Eram 18h30 e já havia uma fila de meninas na Livraria Martins Fontes, em São Paulo, quase todas adolescentes, esperando por um autógrafo e uma foto com Ana Angélia Martins, a Morango, a primeira homossexual a se assumir publicamente no Big Brother Brasil. Era a festa de lançamento de “Quebrando o Aquário”, primeiro livro da jornalista, atriz, DJ e ex-BBB.
Angélica chegou discretamente, mas provocou alvoroço. Super acessível, agradeceu a todos, e pediu para a cantora Tamara Angel abrir a festa, tocando a música que compôs sobre um dos contos do livro. Com a fila já grande, Angélica se sentou para autografar os livros das (e dos) fãs.
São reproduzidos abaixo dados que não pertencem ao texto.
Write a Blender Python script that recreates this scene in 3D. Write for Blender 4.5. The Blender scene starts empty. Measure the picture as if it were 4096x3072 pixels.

Muitas mães levaram as filhas adolescentes para o evento – um lindo sinal de que as coisas podem estar mudando, e que Angélica tem parte nisso.
Vários ex-BBBs, companheiros de Angélica no programa, apareceram para prestigiar a amiga: Serginho, Joseane, Cacau, Alex…
Por volta das 21h30, depois de centenas de pessoas terem ido conferir o lançamento de seu livro e de dar entrevistas para a TV, Angélica sentou na cafeteria da livraria para um bate-papo com o Dykerama, onde falou sobre sua relação com sua família, como lida com a fama e respondeu a algumas perguntas “picantes”. Veja abaixo:
Como está sua relação com sua família depois do BBB?
Quando saí do BBB, não esperava o espetáculo que minha mãe deu. Você já sai fragilizada, sendo julgada, tem as torcidas na arquibancada – e com que torcida eu saí! (em referência às torcidas de Dicesar e Marcelo Dourado) – e aí ela fez aquele escândalo todo, falou do meu pai, falou mal da Globo, foi em programa de televisão e se contradizendo o tempo todo. Felizmente, porque aí as pessoas viram que não adianta ficar abrindo espaço para aquela notícia. Ela podia ter simplesmente detonado minha carreira, ou as oportunidades que poderiam surgir.
O meu pai, que na verdade foi a pessoa que mais sofreu com esta história toda, falou que não ia se pronunciar para não ficar aquele “bate-rebate”. Isso para mim é que é ser pai, é querer bem. Essa é a diferença entre minha mãe e meu pai, com quem eu não cresci, mas de quem eu tenho uma personalidade muito parecida. O BBB me aproximou demais do meu pai, e hoje a gente tem uam relação de pai e filha, coisa que a gente não tinha. Ele era um desconhecido, hoje ele é meu pai.
Você vai fazer um ensaio sensual em breve. O que pode adiantar sobre isso?
Não posso adiantar muita coisa. Só que será um ensaio ousado com outra pessoa… uma mulher.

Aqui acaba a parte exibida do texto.